In 1931 a portly little publisher-politician from Georgia went about the country handing the Solid South to Franklin D. Roosevelt. His name was Clark Howell and his paper the Atlanta Constitution. In 1933 President Roosevelt offered Democrat Howell a fat diplomatic post which he declined on the ground he could serve party & nation better at home. Some of his friends said that the Constitution's publisher did not feel that his deflated pocketbook could afford the personal outlay required by such foreign service. Last week Mr. Howell changed his mind and decided to represent the U. S. abroad this summer, at Government expense.
Three weeks ago the telephone tinkled in the Howell home in Atlanta. The President of the U. S. was on the wire in Washington.
President Roosevelt: I am leaving tonight. I've called to tell you good-by and to ask you to do something for me.

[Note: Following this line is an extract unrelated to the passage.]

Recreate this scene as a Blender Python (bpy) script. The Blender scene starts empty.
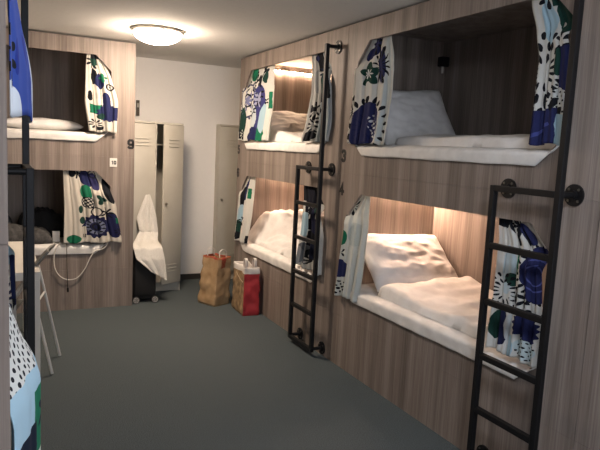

Mr. Howell: I'll do anything I can.
President: I want you to act as chairman of this aviation commission I am appointing today.
Howell: What I don't know about aviation would fill a book.
President: I know that. That's why I want you to act. I want this problem solved from a business as well as from an expert standpoint.
Mr. Howell, aged 70 and thrice married, took the job. Vowed he: "When I get through I will know every damn thing about it."
Under the new Air Mail Act the President also appointed the following men to his aviation commission:
¶ Commander Jerome Clarke Hunsaker, U. S. N. retired, aircraft designer (Shenandoah, NC-4), onetime chief of navy aircraft design, head of the department of mechanical engineering at Massachusetts Institute of Technology, onetime vice president of Goodyear-Zeppelin Corp. (Akron, Macon).
¶ Edward Pearson Warner, editor of Aviation, professor of aeronautical engineering at M. I. T., onetime (1926-29) Assistant Secretary of the Navy for Aeronautics.